Task prompt: Would you quote the material below in full and unchanged?

Collected data:
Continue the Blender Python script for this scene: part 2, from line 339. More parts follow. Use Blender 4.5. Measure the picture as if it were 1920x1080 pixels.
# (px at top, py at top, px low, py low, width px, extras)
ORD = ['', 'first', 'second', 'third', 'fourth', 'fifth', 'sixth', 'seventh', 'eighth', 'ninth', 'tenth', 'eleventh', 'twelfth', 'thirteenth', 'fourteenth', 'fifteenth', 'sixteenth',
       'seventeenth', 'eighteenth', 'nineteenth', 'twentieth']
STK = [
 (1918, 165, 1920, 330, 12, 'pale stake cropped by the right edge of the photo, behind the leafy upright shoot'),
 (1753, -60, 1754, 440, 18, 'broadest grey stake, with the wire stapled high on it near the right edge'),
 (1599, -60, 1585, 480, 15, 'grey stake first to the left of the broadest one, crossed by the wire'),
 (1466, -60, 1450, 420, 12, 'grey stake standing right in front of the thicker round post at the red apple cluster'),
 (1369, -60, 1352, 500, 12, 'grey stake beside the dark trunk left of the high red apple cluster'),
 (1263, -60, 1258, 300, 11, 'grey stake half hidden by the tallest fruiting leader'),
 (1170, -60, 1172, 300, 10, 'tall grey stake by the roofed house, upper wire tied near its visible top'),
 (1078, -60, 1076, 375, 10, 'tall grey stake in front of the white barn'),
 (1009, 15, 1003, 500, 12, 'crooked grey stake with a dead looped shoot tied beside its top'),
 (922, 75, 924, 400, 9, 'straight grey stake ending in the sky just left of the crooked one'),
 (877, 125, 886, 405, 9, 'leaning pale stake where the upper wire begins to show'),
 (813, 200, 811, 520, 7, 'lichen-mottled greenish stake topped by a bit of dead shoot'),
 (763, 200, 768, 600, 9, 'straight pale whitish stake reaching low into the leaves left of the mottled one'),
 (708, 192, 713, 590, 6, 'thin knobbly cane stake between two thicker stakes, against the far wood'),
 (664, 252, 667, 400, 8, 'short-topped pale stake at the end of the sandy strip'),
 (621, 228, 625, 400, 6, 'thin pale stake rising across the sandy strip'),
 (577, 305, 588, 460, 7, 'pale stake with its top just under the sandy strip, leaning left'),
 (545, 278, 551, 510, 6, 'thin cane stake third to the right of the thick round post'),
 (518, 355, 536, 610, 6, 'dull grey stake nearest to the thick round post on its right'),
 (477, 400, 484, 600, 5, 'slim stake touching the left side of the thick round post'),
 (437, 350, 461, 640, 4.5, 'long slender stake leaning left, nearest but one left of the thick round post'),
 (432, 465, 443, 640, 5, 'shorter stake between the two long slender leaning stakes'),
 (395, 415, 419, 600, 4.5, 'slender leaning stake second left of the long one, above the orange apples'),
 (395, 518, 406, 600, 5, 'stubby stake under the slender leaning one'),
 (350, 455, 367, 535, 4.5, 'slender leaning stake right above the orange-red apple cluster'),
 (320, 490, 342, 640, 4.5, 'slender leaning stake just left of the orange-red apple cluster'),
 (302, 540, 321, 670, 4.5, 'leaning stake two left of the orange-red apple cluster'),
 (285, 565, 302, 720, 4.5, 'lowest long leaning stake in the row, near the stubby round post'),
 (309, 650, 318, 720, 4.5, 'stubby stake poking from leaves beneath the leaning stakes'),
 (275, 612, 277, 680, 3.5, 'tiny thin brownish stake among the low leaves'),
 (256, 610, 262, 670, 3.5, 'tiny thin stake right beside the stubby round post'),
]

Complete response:
Continue the Blender Python script for this scene: part 2, from line 339. More parts follow. Use Blender 4.5. Measure the picture as if it were 1920x1080 pixels.
# (px at top, py at top, px low, py low, width px, extras)
ORD = ['', 'first', 'second', 'third', 'fourth', 'fifth', 'sixth', 'seventh', 'eighth', 'ninth', 'tenth', 'eleventh', 'twelfth', 'thirteenth', 'fourteenth', 'fifteenth', 'sixteenth',
       'seventeenth', 'eighteenth', 'nineteenth', 'twentieth']
STK = [
 (1918, 165, 1920, 330, 12, 'pale stake cropped by the right edge of the photo, behind the leafy upright shoot'),
 (1753, -60, 1754, 440, 18, 'broadest grey stake, with the wire stapled high on it near the right edge'),
 (1599, -60, 1585, 480, 15, 'grey stake first to the left of the broadest one, crossed by the wire'),
 (1466, -60, 1450, 420, 12, 'grey stake standing right in front of the thicker round post at the red apple cluster'),
 (1369, -60, 1352, 500, 12, 'grey stake beside the dark trunk left of the high red apple cluster'),
 (1263, -60, 1258, 300, 11, 'grey stake half hidden by the tallest fruiting leader'),
 (1170, -60, 1172, 300, 10, 'tall grey stake by the roofed house, upper wire tied near its visible top'),
 (1078, -60, 1076, 375, 10, 'tall grey stake in front of the white barn'),
 (1009, 15, 1003, 500, 12, 'crooked grey stake with a dead looped shoot tied beside its top'),
 (922, 75, 924, 400, 9, 'straight grey stake ending in the sky just left of the crooked one'),
 (877, 125, 886, 405, 9, 'leaning pale stake where the upper wire begins to show'),
 (813, 200, 811, 520, 7, 'lichen-mottled greenish stake topped by a bit of dead shoot'),
 (763, 200, 768, 600, 9, 'straight pale whitish stake reaching low into the leaves left of the mottled one'),
 (708, 192, 713, 590, 6, 'thin knobbly cane stake between two thicker stakes, against the far wood'),
 (664, 252, 667, 400, 8, 'short-topped pale stake at the end of the sandy strip'),
 (621, 228, 625, 400, 6, 'thin pale stake rising across the sandy strip'),
 (577, 305, 588, 460, 7, 'pale stake with its top just under the sandy strip, leaning left'),
 (545, 278, 551, 510, 6, 'thin cane stake third to the right of the thick round post'),
 (518, 355, 536, 610, 6, 'dull grey stake nearest to the thick round post on its right'),
 (477, 400, 484, 600, 5, 'slim stake touching the left side of the thick round post'),
 (437, 350, 461, 640, 4.5, 'long slender stake leaning left, nearest but one left of the thick round post'),
 (432, 465, 443, 640, 5, 'shorter stake between the two long slender leaning stakes'),
 (395, 415, 419, 600, 4.5, 'slender leaning stake second left of the long one, above the orange apples'),
 (395, 518, 406, 600, 5, 'stubby stake under the slender leaning one'),
 (350, 455, 367, 535, 4.5, 'slender leaning stake right above the orange-red apple cluster'),
 (320, 490, 342, 640, 4.5, 'slender leaning stake just left of the orange-red apple cluster'),
 (302, 540, 321, 670, 4.5, 'leaning stake two left of the orange-red apple cluster'),
 (285, 565, 302, 720, 4.5, 'lowest long leaning stake in the row, near the stubby round post'),
 (309, 650, 318, 720, 4.5, 'stubby stake poking from leaves beneath the leaning stakes'),
 (275, 612, 277, 680, 3.5, 'tiny thin brownish stake among the low leaves'),
 (256, 610, 262, 670, 3.5, 'tiny thin stake right beside the stubby round post'),
]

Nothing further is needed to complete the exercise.